The brain uses light signals detected by the retina’s cone photoreceptors as the building blocks for color perception. Three types of cone photoreceptors detect light over a range of wavelengths. The brain mixes and categorizes these signals to perceive color in a process that is not well understood.

To examine this process, Isabelle Rosenthal, Katherine Hermann and Shridhar Singh, post-baccalaureate fellows in Conway’s lab and co-first authors on the study, used magnetoencephalography or “MEG,” a 50-year-old technology that noninvasively records the tiny magnetic fields that accompany brain activity. The technique provides a direct measurement of brain cell activity using an array of sensors around the head. It reveals the millisecond-by-millisecond changes that happen in the brain to enable vision. 

The researchers recorded patterns of activity as volunteers viewed specially designed color images and reported the colors they saw.

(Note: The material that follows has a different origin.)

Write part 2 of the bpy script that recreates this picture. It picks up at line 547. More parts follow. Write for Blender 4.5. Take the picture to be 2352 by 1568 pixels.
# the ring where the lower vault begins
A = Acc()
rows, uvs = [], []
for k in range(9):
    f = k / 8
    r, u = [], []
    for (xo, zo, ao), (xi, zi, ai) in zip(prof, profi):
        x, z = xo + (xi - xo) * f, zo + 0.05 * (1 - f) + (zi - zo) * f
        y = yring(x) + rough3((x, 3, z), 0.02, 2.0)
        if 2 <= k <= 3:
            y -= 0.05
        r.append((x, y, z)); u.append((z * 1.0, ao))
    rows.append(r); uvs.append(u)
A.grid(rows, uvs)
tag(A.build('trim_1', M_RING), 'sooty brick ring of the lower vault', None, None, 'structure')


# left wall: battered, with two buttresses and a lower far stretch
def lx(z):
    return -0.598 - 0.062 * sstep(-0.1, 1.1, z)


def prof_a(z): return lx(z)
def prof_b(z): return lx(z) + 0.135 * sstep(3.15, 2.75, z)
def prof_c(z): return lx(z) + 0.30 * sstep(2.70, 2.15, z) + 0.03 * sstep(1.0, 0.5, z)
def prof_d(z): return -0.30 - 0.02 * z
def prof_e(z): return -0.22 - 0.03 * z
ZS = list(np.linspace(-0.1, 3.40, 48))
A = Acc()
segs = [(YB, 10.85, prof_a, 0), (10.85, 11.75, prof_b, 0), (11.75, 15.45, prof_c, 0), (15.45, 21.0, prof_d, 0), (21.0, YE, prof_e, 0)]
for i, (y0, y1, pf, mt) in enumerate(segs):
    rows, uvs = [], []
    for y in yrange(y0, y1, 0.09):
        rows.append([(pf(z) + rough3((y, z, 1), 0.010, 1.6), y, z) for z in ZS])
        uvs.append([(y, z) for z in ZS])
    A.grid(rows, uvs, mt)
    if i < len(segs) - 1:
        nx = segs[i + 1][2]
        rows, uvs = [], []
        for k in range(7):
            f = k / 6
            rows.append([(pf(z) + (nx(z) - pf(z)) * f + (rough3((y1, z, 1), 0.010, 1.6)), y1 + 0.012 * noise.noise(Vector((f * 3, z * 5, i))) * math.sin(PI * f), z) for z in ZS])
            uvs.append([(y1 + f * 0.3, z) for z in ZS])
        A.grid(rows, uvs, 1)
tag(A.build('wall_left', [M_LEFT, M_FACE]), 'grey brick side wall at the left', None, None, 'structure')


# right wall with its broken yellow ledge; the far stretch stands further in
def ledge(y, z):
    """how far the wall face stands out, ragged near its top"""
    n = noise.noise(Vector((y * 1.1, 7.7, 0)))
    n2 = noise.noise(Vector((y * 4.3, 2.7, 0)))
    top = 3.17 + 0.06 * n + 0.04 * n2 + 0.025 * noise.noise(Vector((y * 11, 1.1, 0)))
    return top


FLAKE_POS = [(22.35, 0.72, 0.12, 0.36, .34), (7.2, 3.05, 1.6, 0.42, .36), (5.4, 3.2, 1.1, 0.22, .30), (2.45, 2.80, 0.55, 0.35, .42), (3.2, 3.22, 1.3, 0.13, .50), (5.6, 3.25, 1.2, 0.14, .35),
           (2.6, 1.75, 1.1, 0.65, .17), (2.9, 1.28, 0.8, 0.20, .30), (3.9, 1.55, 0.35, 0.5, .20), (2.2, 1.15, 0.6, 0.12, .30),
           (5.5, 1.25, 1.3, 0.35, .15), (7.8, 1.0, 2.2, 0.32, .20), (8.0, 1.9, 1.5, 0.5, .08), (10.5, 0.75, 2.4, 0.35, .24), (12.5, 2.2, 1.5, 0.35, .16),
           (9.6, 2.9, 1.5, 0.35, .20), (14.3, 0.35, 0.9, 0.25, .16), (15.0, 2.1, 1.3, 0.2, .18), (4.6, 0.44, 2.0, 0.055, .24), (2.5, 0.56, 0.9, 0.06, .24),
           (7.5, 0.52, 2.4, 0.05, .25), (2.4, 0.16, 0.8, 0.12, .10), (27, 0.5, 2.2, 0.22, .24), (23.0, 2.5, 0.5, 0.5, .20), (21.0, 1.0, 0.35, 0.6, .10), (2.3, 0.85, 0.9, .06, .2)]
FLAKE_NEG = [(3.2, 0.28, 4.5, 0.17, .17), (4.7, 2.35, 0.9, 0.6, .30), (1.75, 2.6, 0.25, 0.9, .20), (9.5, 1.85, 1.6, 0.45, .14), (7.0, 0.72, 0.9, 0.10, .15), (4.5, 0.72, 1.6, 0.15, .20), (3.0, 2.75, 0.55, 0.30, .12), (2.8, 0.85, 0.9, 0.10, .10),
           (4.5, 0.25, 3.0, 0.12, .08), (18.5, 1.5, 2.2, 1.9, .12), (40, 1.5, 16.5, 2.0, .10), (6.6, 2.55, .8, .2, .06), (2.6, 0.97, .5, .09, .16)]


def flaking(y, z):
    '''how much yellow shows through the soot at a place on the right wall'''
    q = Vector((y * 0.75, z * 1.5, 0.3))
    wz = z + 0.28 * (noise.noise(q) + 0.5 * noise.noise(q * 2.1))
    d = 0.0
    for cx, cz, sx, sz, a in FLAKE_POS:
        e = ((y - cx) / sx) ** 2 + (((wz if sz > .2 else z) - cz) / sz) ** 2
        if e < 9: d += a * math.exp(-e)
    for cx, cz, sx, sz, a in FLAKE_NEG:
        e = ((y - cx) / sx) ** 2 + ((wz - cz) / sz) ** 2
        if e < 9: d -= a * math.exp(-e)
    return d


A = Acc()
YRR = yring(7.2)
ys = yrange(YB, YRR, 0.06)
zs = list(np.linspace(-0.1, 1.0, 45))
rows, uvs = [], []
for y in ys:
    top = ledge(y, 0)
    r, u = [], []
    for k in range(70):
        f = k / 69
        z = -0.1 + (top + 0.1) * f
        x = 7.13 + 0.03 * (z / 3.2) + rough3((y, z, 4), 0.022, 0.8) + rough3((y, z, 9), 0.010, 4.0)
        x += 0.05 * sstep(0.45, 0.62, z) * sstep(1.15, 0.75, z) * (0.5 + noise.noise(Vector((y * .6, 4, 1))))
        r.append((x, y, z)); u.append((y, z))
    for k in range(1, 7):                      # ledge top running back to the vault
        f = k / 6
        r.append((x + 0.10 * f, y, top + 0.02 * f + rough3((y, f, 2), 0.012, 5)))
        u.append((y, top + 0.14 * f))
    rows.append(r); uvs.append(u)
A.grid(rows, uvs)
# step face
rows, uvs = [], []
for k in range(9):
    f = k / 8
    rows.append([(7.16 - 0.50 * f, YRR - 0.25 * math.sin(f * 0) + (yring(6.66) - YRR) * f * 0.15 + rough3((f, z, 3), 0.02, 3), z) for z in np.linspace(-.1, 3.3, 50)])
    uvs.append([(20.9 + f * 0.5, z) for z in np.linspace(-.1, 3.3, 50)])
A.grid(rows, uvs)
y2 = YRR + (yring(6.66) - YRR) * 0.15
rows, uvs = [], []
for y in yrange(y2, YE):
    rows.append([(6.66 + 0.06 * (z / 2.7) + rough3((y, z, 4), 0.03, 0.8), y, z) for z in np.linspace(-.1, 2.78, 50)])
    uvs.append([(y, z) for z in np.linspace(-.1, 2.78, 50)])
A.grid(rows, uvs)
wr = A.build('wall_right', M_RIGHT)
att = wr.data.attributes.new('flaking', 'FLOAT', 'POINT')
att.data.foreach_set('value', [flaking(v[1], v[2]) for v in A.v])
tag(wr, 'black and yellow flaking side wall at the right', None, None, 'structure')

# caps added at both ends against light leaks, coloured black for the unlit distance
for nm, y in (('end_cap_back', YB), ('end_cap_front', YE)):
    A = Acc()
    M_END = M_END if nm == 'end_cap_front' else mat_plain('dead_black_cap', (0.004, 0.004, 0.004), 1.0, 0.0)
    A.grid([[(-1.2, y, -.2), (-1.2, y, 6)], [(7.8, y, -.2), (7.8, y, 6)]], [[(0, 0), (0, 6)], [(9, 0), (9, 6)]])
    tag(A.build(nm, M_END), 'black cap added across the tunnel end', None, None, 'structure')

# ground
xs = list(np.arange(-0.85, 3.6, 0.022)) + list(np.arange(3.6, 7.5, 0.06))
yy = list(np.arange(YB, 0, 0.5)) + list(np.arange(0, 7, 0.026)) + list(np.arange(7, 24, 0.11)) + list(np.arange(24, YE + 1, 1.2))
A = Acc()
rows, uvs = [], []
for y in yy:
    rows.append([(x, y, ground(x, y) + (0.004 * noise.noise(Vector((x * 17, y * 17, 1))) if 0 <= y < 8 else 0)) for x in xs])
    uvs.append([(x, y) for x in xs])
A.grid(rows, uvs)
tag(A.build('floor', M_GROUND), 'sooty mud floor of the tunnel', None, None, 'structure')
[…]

The researchers worked with pink, blue, green and orange hues so that they could activate the different classes of photoreceptors in similar ways. These colors were presented at two luminance levels—light and dark. The researchers used a spiral stimulus shape, which produces a strong brain response.

The researchers found that study participants had unique patterns of brain activity for each color. With enough data, the researchers could predict from MEG recordings what color a volunteer was looking at—essentially decoding the brain map of color processing, or “mind-reading.”

“The point of the exercise wasn’t merely to read the minds of volunteers,” Conway said. “People have been wondering about the organization of colors for thousands of years. The physical basis for color—the rainbow—is a continuous gradient of hues. But people don’t see it that way. They carve the rainbow into categories and arrange the colors as a wheel. We were interested in understanding how the brain makes this happen, how hue interacts with brightness, such as to turn yellow into brown.”